_Exercise brief_
Copy everything in the listing below word for word, apart from any images.
======
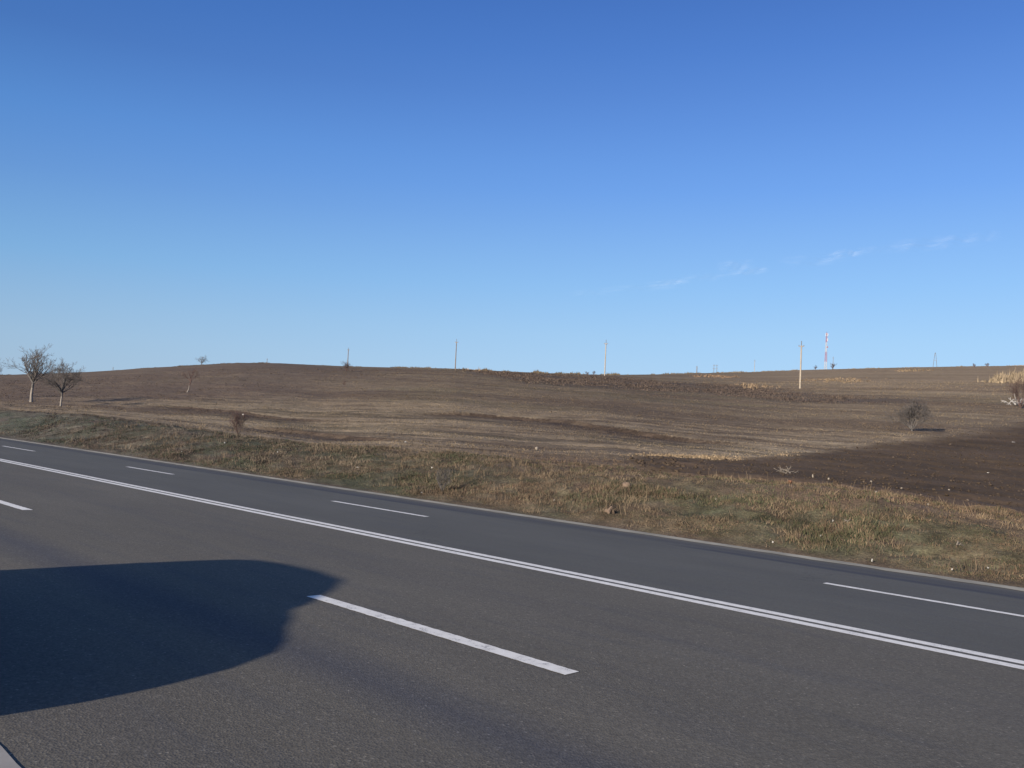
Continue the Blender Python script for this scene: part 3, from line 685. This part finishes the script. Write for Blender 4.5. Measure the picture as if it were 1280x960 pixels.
pole(at_skyline(1041, 1.04), (1041.5, 445), 'thin dark pole just right of the red and white mast', 'polew', .16, .4, None, 'distant_pole', .4, 1)
pole(at_skyline(871, 1.1), (871.2, 457), 'short dark post, leftmost on the skyline between the middle and nearest poles', 'polew', .3, .6, None, 'distant_pole', .4, 1)
pole(at_skyline(333, .99), (333.6, 448), 'tiny post standing on the left hilltop', 'polew', .12, .3, None, 'distant_pole', .4, 1)
pole(at_skyline(141, .99), (141.4, 459), 'tiny post far left on the skyline beyond the two trees', 'polew', .12, .35, None, 'distant_pole', .4, 1)
def frame_pole(px, top, label, half, crossed=False):
    P = at_skyline(px, 1.05); D = math.hypot(P[0], P[1]); v = world_ray(*top); H = CAMZ + D * v[2] / math.hypot(v[0], v[1]) - P[2]
    root = empty('frame_pole', P, math.atan2(P[1], P[0]) - math.pi / 2); tag(root, label, 'pylon')
    for s in (-1, 1):
        bm = bmesh.new(); cone_bm(bm, (s * half, 0, -.5), (s * (half * .15 if not crossed else half * .9), 0, H * .97), .16, .12, 8); bm_obj('leg', bm, M['steel'], root)
    for z in ((.55, .85) if not crossed else (.6, .92)):
        bm = bmesh.new(); w = half * (2 - 1.7 * z if not crossed else 3.0); box_bm(bm, (0, 0, H * z), (w + .4, .15, .18)); bm_obj('crossbar', bm, M['steel'], root)
    if not crossed:
        bm = bmesh.new(); cone_bm(bm, (0, 0, H * .93), (0, 0, H * 1.0), .14, .08, 8); bm_obj('cap', bm, M['steel'], root)
frame_pole(1168.5, (1168, 440.5), 'dark A-shaped pylon alone on the right skyline', 1.5)
frame_pole(894, (894.3, 455.5), 'faint double-legged pylon with crossbars on the skyline', .9, True)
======
_Output below_
Continue the Blender Python script for this scene: part 3, from line 685. This part finishes the script. Write for Blender 4.5. Measure the picture as if it were 1280x960 pixels.
pole(at_skyline(1041, 1.04), (1041.5, 445), 'thin dark pole just right of the red and white mast', 'polew', .16, .4, None, 'distant_pole', .4, 1)
pole(at_skyline(871, 1.1), (871.2, 457), 'short dark post, leftmost on the skyline between the middle and nearest poles', 'polew', .3, .6, None, 'distant_pole', .4, 1)
pole(at_skyline(333, .99), (333.6, 448), 'tiny post standing on the left hilltop', 'polew', .12, .3, None, 'distant_pole', .4, 1)
pole(at_skyline(141, .99), (141.4, 459), 'tiny post far left on the skyline beyond the two trees', 'polew', .12, .35, None, 'distant_pole', .4, 1)
def frame_pole(px, top, label, half, crossed=False):
    P = at_skyline(px, 1.05); D = math.hypot(P[0], P[1]); v = world_ray(*top); H = CAMZ + D * v[2] / math.hypot(v[0], v[1]) - P[2]
    root = empty('frame_pole', P, math.atan2(P[1], P[0]) - math.pi / 2); tag(root, label, 'pylon')
    for s in (-1, 1):
        bm = bmesh.new(); cone_bm(bm, (s * half, 0, -.5), (s * (half * .15 if not crossed else half * .9), 0, H * .97), .16, .12, 8); bm_obj('leg', bm, M['steel'], root)
    for z in ((.55, .85) if not crossed else (.6, .92)):
        bm = bmesh.new(); w = half * (2 - 1.7 * z if not crossed else 3.0); box_bm(bm, (0, 0, H * z), (w + .4, .15, .18)); bm_obj('crossbar', bm, M['steel'], root)
    if not crossed:
        bm = bmesh.new(); cone_bm(bm, (0, 0, H * .93), (0, 0, H * 1.0), .14, .08, 8); bm_obj('cap', bm, M['steel'], root)
frame_pole(1168.5, (1168, 440.5), 'dark A-shaped pylon alone on the right skyline', 1.5)
frame_pole(894, (894.3, 455.5), 'faint double-legged pylon with crossbars on the skyline', .9, True)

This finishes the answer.